Delgado had well and truly put himself in line for the win and when he was lifted with one out in the seventh, he had given up just one run on two hits, walking one and striking out seven.  "I felt great today and I was pretty good in the strike zone," he said. "I felt pretty good with my arm and I think the extra rest helped with that."

Johnson will consider himself unlucky to come away from this game as the losing pitcher.  The Marlins’ ace went 7.2 innings (6H, 2ER, 3BB, 9K), which would have been a full 8, but for striking out Eric Hinske on a wild pitch.  However, he was more than matched all the way by a talented young pitcher who has reached the big leagues and is desperate to stay there.  "You've got to give credit to people that deserve credit," Marlins manager Ozzie Guillen said. "Delgado, with all respect to all the people we've faced in the past, this kid was the best one we've seen so far. He's not the best pitcher we've seen, but today, he had the best stuff I've seen. We've faced some good ones. We've faced some quality pitchers.

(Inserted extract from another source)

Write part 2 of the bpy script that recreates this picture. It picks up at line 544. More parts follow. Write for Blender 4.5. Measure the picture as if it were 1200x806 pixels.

I think today this kid was at the top of his game."

Eric O’Flaherty and Craig Kimbrel worked perfect 8th and 9th innings, respectively.  The Braves have now won five of their last six games, having dropped eight consecutive games prior to that.  With pitching performances the likes of the last week, the Braves will be far less concerned than they were when they originally sent Medlen to Gwinnett.  It is now up to Minor to give the Braves’ management real food for thought.  He faces Mark Buehrle in the final game of the series tomorrow, with a sweep on the line.